William Corwin and Neil Greenberg: The Great Richmond: Find Yourself a Borough at the Staten Island Arts Culture Lounge, St. George Ferry Terminal
September 25 to November 30, 2014
10 Ferry Island Terminal
Staten Island, 718 447 3329
The Staten Island Ferry makes over 100 trips and carries about 70,000 passengers on a typical weekday, shuttling New Yorkers between Manhattan and the island that some ostensibly neglected residents refer to as the “forgotten borough.”

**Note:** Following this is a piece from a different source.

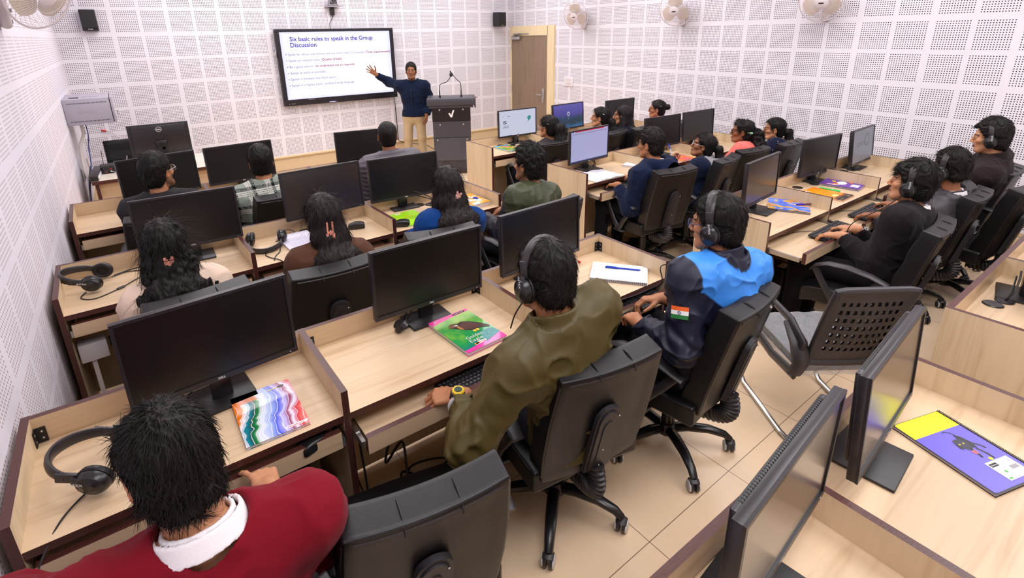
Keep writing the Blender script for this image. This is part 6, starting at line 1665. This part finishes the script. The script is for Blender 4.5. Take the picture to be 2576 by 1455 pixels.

To admit that I only made my first trip out to this fifth of New York last month, after four years in the city, doesn’t do much to discourage the argument that Staten Island is underappreciated. But after my first ride out one crisp, fall afternoon, I’m inclined to think that Staten Islanders lay claim to one of the best parts of this city, certainly at least, when it comes to municipal services: their unique mode of mass transportation, the ferry itself. It runs 24 hours a day, 365 days a year, is entirely free, and also the best DIY sightseeing tour around. On Staten Island’s side, the St. George Ferry Terminal is home to a recently opened exhibition space nestled among the usual assortment of “grab-on-the-go” transport-hub dining options, just steps from the boarding area. The Culture Lounge is designed to “turn passengers into participants — engaging them with art, and inspiring them to venture past the terminal and into the cultural hotspots found all over the island.” William Corwin and Neil Greenberg’s “The Great Richmond: Find Yourself a Borough,” the second exhibition to open in this space, accomplishes exactly that.
This interactive installation is a game of sorts, one without a beginning, or even necessarily any conclusion. At one end of the room, large timber shelves house hefty playing pieces representing eight different categories, each embodied by an amalgam of imagery cast out of plaster and painted in one bright monotone. The eight pieces correspond to different aspects of Staten Island life: housing stock, contemporary culture and entertainment, commercial architecture, infrastructure, history and culture on the Island, agrarian aspirations, connectivity, and institutions of government and authority. Objects you’ll find fused together in these plaster bricks include potatoes, yards of rope, the Buddha, wagon wheels, escalators, a makeshift Catholic shrine known as a “bathtub Madonna,” and a bust of Henry David Thoreau, who came to the island as a live-in tutor to the children of Ralph Waldo Emerson’s brother.
The rules of activation are quite simple. Each visitor is allowed to take two of these pieces from the shelves, placing them on any of four color-coded tables representing the type of place Staten Island could become: agrarian, suburban, urban, or seceded. After that, the visitor is also allowed to move one piece already in play to another place or onto another table. The rules are posted on the gallery wall and also available in a short catalogue created for the exhibition, which includes an excellent essay by New York-based art critic Gregory Volk. In addition to writing the rules, Greenberg’s contribution to the piece includes large, hand-drawn posters of what the island might look like if its trajectory were to drastically swing towards one of these futures, with multi-lane highways crisscrossing one aerial view, and expanses of pastures and fields dominating another.
“Find yourself a borough” here does not mean choose one of five; rather it means discover your ideal path for the place you live. Corwin jokes that at the opening the agrarian table was quickly filled up with a sea of red pieces, suggesting that if the arts and culture workers in attendance had their way we’d all be living in fields, surrounded by art galleries.
The choices at first seem pretty straightforward, or the rules do at least, but on approaching the shelves I found myself hesitating. Of course I wanted to strengthen the presence of those red arts and culture blocks, but what else needed to be in place for arts and culture to thrive? I chose to stack my red block on top of a purple government and authority piece, indicating that institutional power should form the foundation to support and strengthen the arts on an individual and institutional scale. For my last move I eventually used an orange connectivity piece (inspired by the ferry) as a bridge between my newly made tower with a double stack of housing stock, but not without a moment of doubt. Orange is my least favorite color.
The appeal of“The Great Richmond” ultimately lies in these questions: ones of stacking and bridging and colors. It’s back to the building blocks of your childhood and a reminder of why they always maintained a certain appeal: the endless possibilities out of seeming simplicity, the expanding of your imagination. And it’s in asking these simple questions that something interesting happens. Are you playing a game, or contemplating in earnest the future of your surroundings? Do we need multi-lane highways crossing the island and want bigger, better shopping malls? How do different elements of infrastructure, culture, and government act together to make up the local space surrounding you, and what would you change in your ideal world?